RECORDED INFORMATION:
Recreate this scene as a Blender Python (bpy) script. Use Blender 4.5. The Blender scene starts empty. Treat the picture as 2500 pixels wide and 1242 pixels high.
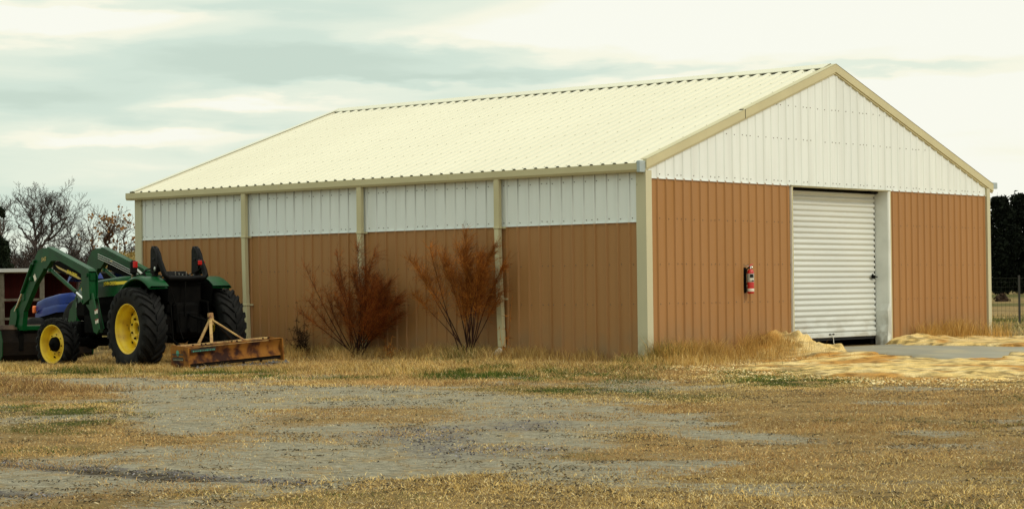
import bpy, math, random
import numpy as np
from mathutils import Vector, Matrix
random.seed(7); rng = np.random.default_rng(11)
SC = bpy.context.scene; COL = SC.collection
PI = math.pi

# ------------------------------------------------------------------ camera
F = 5184.7; YAW = 0.71003; PIT = 0.01666; ROL = -0.0115
CAM = np.array([19.81847, -26.22481, 1.16584])
fw = np.array([-math.sin(YAW), math.cos(YAW), 0]); rt = np.array([math.cos(YAW), math.sin(YAW), 0]); up = np.array([0, 0, 1.0])
fw2 = fw*math.cos(PIT)+up*math.sin(PIT); up2 = -fw*math.sin(PIT)+up*math.cos(PIT)
r3 = rt*math.cos(ROL)+up2*math.sin(ROL); u3 = -rt*math.sin(ROL)+up2*math.cos(ROL)
cd = bpy.data.cameras.new('camera'); cam = bpy.data.objects.new('camera', cd); COL.objects.link(cam)
cd.sensor_width = 36; cd.lens = F/2500*36; cd.clip_start = 0.1; cd.clip_end = 6000
cam.matrix_world = Matrix(((r3[0], u3[0], -fw2[0], CAM[0]), (r3[1], u3[1], -fw2[1], CAM[1]), (r3[2], u3[2], -fw2[2], CAM[2]), (0, 0, 0, 1)))
SC.camera = cam

def dirpx(px, py): return fw2+r3*(px-1250)/F+u3*(621-py)/F
def at(px, py, d): return CAM+dirpx(px, py)*d           # point at depth d

# ------------------------------------------------------------------ noise
def _h(ix, iy, s):
    n = (ix.astype(np.int64)*374761393+iy.astype(np.int64)*668265263+s*974634777) & 0xffffffff
    n = ((n ^ (n >> 13))*1274126177) & 0xffffffff
    return ((n ^ (n >> 16)) & 0xffff)/65535.0
def vn(x, y, s=0):
    ix = np.floor(x); iy = np.floor(y); fx = x-ix; fy = y-iy
    fx = fx*fx*(3-2*fx); fy = fy*fy*(3-2*fy)
    a = _h(ix, iy, s); b = _h(ix+1, iy, s); c = _h(ix, iy+1, s); d = _h(ix+1, iy+1, s)
    return (a*(1-fx)+b*fx)*(1-fy)+(c*(1-fx)+d*fx)*fy
def fbm(x, y, s=0, o=4):
    r = 0; a = .5; t = 0
    for k in range(o):
        r = r+a*vn(x, y, s+k*17); t += a; a *= .5; x = x*2.03+3.1; y = y*2.03+1.7
    return r/t
def S(t): t = np.clip(t, 0, 1); return t*t*(3-2*t)

def H(x, y):
    x = np.asarray(x, float); y = np.asarray(y, float)
    h = .03*(fbm(x*.45, y*.45, 3)-.5)*S((y+40)/20)
    h = h-.075*S((-3-x)/3)*S((-.2-y)/1.4)*S((y+9)/3)
    h = h-.06*S((-8.5-x)/3)*S((-.2-y)/1.4)*S((y+9)/3)
    h = h+.05*S((-x-.6)/1.5)*S((y+1.5)/1.4)*S((2-y)/1)
    h = h+.105*S((y-1.2)/2.8)*S((7-x)/5.0)*S((x+40)/20)
    h = h+.25*S((np.hypot(x-CAM[0], y-CAM[1])-70)/80)
    return h
def Hs(x, y): return float(H(np.array([x]), np.array([y]))[0])
def gpx(px, py):
    d = dirpx(px, py); z = 0.
    for _ in range(8):
        P = CAM+d*(z-CAM[2])/d[2]; z = .6*Hs(P[0], P[1])+.4*z
    return P[:2]
def sdf(x, y, poly):
    P = np.array(poly, float); n = len(P); d = np.full(x.shape, 1e9); inside = np.zeros(x.shape, bool)
    for i in range(n):
        a = P[i]; b = P[(i+1) % n]; e = b-a
        wx = x-a[0]; wy = y-a[1]
        t = np.clip((wx*e[0]+wy*e[1])/(e@e+1e-12), 0, 1)
        d = np.minimum(d, (wx-e[0]*t)**2+(wy-e[1]*t)**2)
        c = ((a[1] > y) != (b[1] > y)) & (x < (b[0]-a[0])*(y-a[1])/((b[1]-a[1]) or 1e-12)+a[0])
        inside ^= c
    d = np.sqrt(d); return np.where(inside, -d, d)

# ------------------------------------------------------------------ materials
def mat(name, col, rough=.6, metal=0., col2=None, scale=6., lo=.35, hi=.65, bump=0., bscale=60., stretch=(1, 1, 1), spec=.5, coat=0., col3=None, s3=1.5, lo3=.55, hi3=.7, detail=6., trans=0.):
    m = bpy.data.materials.new(name); m.use_nodes = True
    nt = m.node_tree; N = nt.nodes; Lk = nt.links; b = N['Principled BSDF']
    b.inputs['Base Color'].default_value = (*col, 1); b.inputs['Roughness'].default_value = rough
    b.inputs['Metallic'].default_value = metal; b.inputs['Specular IOR Level'].default_value = spec
    b.inputs['Coat Weight'].default_value = coat
    tc = N.new('ShaderNodeTexCoord'); mp = N.new('ShaderNodeMapping'); mp.inputs['Scale'].default_value = stretch
    Lk.new(tc.outputs['Object'], mp.inputs['Vector'])
    def ramp(sc, a, c, det=detail):
        n = N.new('ShaderNodeTexNoise'); n.inputs['Scale'].default_value = sc; n.inputs['Detail'].default_value = det
        Lk.new(mp.outputs[0], n.inputs['Vector'])
        r = N.new('ShaderNodeMapRange'); r.inputs[1].default_value = a; r.inputs[2].default_value = c
        Lk.new(n.outputs['Fac'], r.inputs[0]); return r.outputs[0]
    src = None
    if col2:
        mx = N.new('ShaderNodeMix'); mx.data_type = 'RGBA'; mx.inputs[6].default_value = (*col, 1); mx.inputs[7].default_value = (*col2, 1)
        Lk.new(ramp(scale, lo, hi), mx.inputs[0]); src = mx.outputs[2]
    if col3:
        mx = N.new('ShaderNodeMix'); mx.data_type = 'RGBA'; mx.inputs[7].default_value = (*col3, 1)
        if src: Lk.new(src, mx.inputs[6])
        else: mx.inputs[6].default_value = (*col, 1)
        Lk.new(ramp(s3, lo3, hi3, 10), mx.inputs[0]); src = mx.outputs[2]
    if src: Lk.new(src, b.inputs['Base Color'])
    if bump:
        n = N.new('ShaderNodeTexNoise'); n.inputs['Scale'].default_value = bscale; n.inputs['Detail'].default_value = 5
        Lk.new(mp.outputs[0], n.inputs['Vector'])
        bp = N.new('ShaderNodeBump'); bp.inputs['Strength'].default_value = bump; bp.inputs['Distance'].default_value = .02
        Lk.new(n.outputs['Fac'], bp.inputs['Height']); Lk.new(bp.outputs[0], b.inputs['Normal'])
    return m
def zstain_shade(m, z0, z1, col, n0=.4, n1=.65, scale=(6, 6, 1.2), amt=.7):
    nt = m.node_tree; N = nt.nodes; Lk = nt.links; b = N['Principled BSDF']; src = b.inputs['Base Color'].links[0].from_socket
    tc = N.new('ShaderNodeTexCoord'); sp = N.new('ShaderNodeSeparateXYZ'); Lk.new(tc.outputs['Object'], sp.inputs[0])
    r = N.new('ShaderNodeMapRange'); r.inputs[1].default_value = z0; r.inputs[2].default_value = z1; Lk.new(sp.outputs[2], r.inputs[0])
    mp = N.new('ShaderNodeMapping'); mp.inputs['Scale'].default_value = scale; Lk.new(tc.outputs['Object'], mp.inputs[0])
    n = N.new('ShaderNodeTexNoise'); n.inputs['Scale'].default_value = 1; n.inputs['Detail'].default_value = 8; Lk.new(mp.outputs[0], n.inputs['Vector'])
    r2 = N.new('ShaderNodeMapRange'); r2.inputs[1].default_value = n0; r2.inputs[2].default_value = n1; Lk.new(n.outputs['Fac'], r2.inputs[0])
    k = N.new('ShaderNodeMath'); k.operation = 'MULTIPLY'; Lk.new(r.outputs[0], k.inputs[0]); Lk.new(r2.outputs[0], k.inputs[1])
    k2 = N.new('ShaderNodeMath'); k2.operation = 'MULTIPLY'; Lk.new(k.outputs[0], k2.inputs[0]); k2.inputs[1].default_value = amt
    mx = N.new('ShaderNodeMix'); mx.data_type = 'RGBA'; Lk.new(k2.outputs[0], mx.inputs[0]); Lk.new(src, mx.inputs[6]); mx.inputs[7].default_value = (*col, 1); Lk.new(mx.outputs[2], b.inputs['Base Color'])
def attr_mat(name, attr='col', rough=.85, trans=.25):
    m = bpy.data.materials.new(name); m.use_nodes = True
    nt = m.node_tree; N = nt.nodes; Lk = nt.links; b = N['Principled BSDF']
    a = N.new('ShaderNodeAttribute'); a.attribute_name = attr
    Lk.new(a.outputs['Color'], b.inputs['Base Color']); b.inputs['Roughness'].default_value = rough; b.inputs['Specular IOR Level'].default_value = .15
    if trans:
        t = N.new('ShaderNodeBsdfTranslucent'); Lk.new(a.outputs['Color'], t.inputs['Color'])
        mx = N.new('ShaderNodeMixShader'); mx.inputs[0].default_value = trans
        Lk.new(b.outputs[0], mx.inputs[1]); Lk.new(t.outputs[0], mx.inputs[2]); Lk.new(mx.outputs[0], N['Material Output'].inputs[0])
    return m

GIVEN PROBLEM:
Leave the pictures out and reproduce exactly the lines from the top of the listing above through the line with "PI = math.pi".

ANSWER TO THIS TASK:
Recreate this scene as a Blender Python (bpy) script. Use Blender 4.5. The Blender scene starts empty. Treat the picture as 2500 pixels wide and 1242 pixels high.
import bpy, math, random
import numpy as np
from mathutils import Vector, Matrix
random.seed(7); rng = np.random.default_rng(11)
SC = bpy.context.scene; COL = SC.collection
PI = math.pi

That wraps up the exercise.